I was very afraid at this point. I was not trying to test or tempt anything evil. I thought the boys were teasing her. Anyway, my experiment just made things worse. My daughter will not go in her room alone and refuses to sleep in there anymore. She has been sleeping downstairs or in her brother's room. I have prayed with her and told her that God will protect her. We have prayed in her room and our home and asked God to remove all evil. She is a Christian, but she is also very young and afraid. She is constantly looking over her shoulder and very jumpy. I have put posters in her room with Bible verses and Bible reminders. She has framed scripture in her room. We play WOW CDs on her CD player a lot. Nothing has happened in a couple of months, but she still is afraid.

What should I do? I can't force her to sleep in there, knowing that she is afraid. No one wants that room. We have a large family of seven. So I hate to just give up much needed space. She believes that whatever lifted her in the woods followed her to her room and has been doing all these things. Please give me advice. I want to handle this properly. Thank you.

Chuck's Response:
Thanks for the note about all the scary things that have been happening to your daughter. This is way out of my league, so I suggest you get some professional counseling from Christians versed in the occult and demons. For sure, protect her from having to go into her room. Make it into a sewing room or something and see if anything happens. You as an adult could probably handle it because you have Jesus Christ as your protection.

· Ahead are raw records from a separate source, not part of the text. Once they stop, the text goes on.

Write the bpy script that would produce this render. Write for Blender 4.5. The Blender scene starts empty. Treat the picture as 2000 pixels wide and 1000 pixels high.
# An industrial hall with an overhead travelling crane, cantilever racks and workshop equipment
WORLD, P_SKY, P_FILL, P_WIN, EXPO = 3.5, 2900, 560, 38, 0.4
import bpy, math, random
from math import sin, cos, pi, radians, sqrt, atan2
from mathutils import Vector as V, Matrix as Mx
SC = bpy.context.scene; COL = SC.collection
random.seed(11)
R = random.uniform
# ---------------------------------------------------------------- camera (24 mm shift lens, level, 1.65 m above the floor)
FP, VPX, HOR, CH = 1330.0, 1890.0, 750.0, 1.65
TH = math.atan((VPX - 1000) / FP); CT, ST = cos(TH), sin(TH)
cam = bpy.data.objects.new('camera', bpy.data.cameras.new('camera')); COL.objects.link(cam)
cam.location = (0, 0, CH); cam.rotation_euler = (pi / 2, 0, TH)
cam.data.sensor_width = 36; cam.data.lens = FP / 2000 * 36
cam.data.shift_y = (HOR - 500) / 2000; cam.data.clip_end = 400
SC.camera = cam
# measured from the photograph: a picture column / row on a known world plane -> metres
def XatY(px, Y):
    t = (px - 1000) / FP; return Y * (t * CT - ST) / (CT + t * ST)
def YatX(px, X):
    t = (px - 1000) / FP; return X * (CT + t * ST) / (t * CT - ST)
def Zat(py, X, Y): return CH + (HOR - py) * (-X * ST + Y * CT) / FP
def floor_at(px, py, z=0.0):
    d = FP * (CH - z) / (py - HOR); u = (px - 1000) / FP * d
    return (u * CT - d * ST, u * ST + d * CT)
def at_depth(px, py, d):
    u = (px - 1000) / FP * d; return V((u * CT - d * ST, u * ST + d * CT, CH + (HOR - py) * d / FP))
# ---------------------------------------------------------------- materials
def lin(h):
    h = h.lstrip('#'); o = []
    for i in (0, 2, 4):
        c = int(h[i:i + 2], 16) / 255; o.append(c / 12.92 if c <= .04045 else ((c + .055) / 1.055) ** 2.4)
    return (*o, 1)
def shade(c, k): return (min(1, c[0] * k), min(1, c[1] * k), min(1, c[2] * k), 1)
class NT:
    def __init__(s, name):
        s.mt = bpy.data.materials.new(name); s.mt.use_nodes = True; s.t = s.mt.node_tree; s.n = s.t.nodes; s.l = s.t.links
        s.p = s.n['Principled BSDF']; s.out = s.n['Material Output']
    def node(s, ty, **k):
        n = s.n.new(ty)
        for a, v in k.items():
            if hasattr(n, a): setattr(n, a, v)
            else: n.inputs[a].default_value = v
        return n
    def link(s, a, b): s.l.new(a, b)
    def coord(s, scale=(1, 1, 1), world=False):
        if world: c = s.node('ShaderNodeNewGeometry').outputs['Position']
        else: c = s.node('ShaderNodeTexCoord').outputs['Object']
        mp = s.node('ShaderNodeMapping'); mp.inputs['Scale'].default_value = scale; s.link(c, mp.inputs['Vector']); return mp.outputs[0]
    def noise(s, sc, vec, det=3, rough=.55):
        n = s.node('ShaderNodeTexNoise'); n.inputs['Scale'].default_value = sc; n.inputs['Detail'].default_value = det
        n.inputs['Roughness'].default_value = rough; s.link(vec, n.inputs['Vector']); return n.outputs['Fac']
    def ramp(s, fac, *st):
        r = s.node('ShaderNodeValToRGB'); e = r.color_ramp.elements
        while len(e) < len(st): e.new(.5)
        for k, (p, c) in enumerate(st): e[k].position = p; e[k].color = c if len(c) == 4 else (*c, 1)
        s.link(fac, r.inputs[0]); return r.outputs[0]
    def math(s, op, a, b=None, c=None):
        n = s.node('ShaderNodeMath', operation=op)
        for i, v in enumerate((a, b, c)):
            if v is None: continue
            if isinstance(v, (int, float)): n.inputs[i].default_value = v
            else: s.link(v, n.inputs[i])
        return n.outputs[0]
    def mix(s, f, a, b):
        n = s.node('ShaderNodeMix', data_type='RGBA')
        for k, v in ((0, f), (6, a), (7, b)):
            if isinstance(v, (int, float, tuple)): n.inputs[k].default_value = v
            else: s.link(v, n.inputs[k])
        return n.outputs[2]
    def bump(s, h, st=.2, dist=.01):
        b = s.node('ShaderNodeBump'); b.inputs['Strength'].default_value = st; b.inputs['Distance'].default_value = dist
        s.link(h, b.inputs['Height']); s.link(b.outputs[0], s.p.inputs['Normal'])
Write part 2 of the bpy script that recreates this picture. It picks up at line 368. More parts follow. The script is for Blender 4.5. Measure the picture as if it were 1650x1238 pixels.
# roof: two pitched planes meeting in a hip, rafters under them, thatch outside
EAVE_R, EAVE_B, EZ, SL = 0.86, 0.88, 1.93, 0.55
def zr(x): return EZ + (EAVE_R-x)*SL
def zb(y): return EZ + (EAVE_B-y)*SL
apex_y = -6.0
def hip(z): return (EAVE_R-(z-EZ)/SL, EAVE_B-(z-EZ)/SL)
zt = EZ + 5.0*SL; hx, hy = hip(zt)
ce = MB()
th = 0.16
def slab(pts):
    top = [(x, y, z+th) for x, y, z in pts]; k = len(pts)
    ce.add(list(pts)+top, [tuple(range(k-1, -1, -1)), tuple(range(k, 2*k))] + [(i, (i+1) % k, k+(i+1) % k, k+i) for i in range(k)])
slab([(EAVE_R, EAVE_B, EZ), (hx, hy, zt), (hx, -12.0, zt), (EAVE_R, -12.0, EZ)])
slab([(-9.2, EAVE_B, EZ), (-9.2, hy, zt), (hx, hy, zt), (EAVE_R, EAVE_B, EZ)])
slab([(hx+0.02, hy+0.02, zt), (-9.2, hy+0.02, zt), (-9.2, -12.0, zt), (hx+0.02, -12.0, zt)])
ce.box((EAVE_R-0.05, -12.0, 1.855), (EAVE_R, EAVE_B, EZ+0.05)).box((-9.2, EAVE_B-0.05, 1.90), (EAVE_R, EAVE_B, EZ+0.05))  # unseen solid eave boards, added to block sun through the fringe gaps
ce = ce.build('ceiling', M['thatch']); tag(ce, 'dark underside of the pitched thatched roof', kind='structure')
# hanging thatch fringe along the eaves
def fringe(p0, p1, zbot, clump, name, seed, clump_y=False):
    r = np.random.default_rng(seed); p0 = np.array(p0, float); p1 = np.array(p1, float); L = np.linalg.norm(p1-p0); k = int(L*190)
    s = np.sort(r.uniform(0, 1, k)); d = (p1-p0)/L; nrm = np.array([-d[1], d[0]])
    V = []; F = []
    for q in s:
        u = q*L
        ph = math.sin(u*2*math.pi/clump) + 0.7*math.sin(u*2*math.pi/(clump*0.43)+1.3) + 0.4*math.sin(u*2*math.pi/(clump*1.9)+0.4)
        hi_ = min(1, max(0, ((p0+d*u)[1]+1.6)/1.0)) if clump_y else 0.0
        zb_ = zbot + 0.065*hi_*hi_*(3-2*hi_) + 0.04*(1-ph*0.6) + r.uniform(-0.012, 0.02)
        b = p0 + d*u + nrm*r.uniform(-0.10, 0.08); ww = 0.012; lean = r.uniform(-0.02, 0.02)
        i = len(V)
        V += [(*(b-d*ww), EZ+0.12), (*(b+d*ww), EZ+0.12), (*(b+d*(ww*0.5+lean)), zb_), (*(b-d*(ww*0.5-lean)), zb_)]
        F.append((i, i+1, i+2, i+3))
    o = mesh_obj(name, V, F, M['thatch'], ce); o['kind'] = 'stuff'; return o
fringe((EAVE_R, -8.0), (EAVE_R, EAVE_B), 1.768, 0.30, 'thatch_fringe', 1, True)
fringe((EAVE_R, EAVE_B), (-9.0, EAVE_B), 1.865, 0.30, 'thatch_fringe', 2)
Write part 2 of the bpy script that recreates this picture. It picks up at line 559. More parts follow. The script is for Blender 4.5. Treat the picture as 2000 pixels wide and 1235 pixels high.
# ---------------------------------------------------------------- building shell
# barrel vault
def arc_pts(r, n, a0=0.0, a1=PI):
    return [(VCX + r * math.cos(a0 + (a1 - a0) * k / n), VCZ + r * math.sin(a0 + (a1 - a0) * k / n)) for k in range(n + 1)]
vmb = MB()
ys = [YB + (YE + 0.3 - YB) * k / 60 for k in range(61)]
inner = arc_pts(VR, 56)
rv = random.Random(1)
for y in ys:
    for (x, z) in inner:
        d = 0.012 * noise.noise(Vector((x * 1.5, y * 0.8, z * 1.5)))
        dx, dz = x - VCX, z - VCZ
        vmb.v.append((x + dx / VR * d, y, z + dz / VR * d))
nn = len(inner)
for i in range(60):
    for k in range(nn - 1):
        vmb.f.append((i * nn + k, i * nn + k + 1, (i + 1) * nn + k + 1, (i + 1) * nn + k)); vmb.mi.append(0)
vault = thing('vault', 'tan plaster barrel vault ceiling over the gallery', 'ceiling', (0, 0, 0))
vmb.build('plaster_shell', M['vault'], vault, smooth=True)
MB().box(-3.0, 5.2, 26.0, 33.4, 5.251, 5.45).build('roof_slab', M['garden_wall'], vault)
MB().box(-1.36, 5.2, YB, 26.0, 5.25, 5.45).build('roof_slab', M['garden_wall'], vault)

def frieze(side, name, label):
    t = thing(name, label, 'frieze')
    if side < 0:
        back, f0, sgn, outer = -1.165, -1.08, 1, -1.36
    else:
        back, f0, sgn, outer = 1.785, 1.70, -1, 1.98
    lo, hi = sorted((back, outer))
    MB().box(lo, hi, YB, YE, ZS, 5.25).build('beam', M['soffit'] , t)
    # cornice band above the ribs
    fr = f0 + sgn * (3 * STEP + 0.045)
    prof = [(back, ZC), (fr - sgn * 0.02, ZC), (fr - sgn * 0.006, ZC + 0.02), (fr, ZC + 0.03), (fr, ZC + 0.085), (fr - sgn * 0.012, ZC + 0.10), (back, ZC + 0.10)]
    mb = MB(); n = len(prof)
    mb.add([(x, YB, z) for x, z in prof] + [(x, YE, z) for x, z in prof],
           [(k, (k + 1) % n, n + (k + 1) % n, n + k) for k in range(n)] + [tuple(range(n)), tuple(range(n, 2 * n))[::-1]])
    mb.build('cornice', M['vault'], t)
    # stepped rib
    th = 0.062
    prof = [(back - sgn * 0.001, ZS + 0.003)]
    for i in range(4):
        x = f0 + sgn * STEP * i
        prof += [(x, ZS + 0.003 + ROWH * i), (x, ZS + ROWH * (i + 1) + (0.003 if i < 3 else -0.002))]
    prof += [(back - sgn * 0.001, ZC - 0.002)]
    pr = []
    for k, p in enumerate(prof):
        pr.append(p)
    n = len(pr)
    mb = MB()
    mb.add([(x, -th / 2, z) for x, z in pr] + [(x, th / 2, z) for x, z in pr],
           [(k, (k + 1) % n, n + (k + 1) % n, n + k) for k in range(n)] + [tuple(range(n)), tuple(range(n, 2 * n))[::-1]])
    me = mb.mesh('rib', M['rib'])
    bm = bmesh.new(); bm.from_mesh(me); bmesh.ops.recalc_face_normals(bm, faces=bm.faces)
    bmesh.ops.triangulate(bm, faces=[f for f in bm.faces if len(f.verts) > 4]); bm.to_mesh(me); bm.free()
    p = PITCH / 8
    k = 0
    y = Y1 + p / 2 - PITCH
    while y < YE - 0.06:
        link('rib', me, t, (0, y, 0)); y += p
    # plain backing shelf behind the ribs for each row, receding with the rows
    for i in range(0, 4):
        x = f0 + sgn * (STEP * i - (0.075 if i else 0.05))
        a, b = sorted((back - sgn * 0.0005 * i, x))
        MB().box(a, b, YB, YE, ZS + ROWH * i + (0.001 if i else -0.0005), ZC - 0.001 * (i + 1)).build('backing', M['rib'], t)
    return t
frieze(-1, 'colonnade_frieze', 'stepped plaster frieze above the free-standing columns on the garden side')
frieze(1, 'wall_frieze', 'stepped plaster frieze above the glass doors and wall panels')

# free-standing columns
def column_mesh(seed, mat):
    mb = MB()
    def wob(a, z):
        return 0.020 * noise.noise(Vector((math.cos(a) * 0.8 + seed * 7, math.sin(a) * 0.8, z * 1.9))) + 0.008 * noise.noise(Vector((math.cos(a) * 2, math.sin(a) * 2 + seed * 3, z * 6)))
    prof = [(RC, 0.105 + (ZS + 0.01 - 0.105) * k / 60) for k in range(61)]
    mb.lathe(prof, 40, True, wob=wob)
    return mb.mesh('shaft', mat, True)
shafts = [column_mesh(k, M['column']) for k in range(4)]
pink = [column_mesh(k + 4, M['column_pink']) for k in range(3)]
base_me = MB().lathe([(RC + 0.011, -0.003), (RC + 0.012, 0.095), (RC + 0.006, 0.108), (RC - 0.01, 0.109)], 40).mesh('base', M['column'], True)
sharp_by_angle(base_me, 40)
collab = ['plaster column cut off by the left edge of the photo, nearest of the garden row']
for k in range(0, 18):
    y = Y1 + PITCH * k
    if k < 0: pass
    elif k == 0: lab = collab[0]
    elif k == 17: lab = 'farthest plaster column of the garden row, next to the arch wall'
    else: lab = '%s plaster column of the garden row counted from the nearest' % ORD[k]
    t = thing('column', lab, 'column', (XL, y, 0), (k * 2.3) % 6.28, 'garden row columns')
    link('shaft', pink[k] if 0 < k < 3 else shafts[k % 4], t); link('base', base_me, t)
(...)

Satan is the second most powerful being in the universe, but he can only do what God allows him to do. I would make sure that you have clearly eliminated the "prank" possibility. Maybe her brothers told the "truth" about not doing something to scare her, but they knew of a friend somewhere in the neighborhood who is doing it. There also might be a predator, so I would ask the local police to quietly stake out your house if anything should happen again. If the activity stops, it probably was a prank. If it continues, and you have eliminated any possibility of family or neighborhood involvement, then you need professional help. Ten years old is also a ripe age for special "friends" and imagination. I think it is more than this, but everything might play a part. These are my thoughts. Let me know if you want to talk further.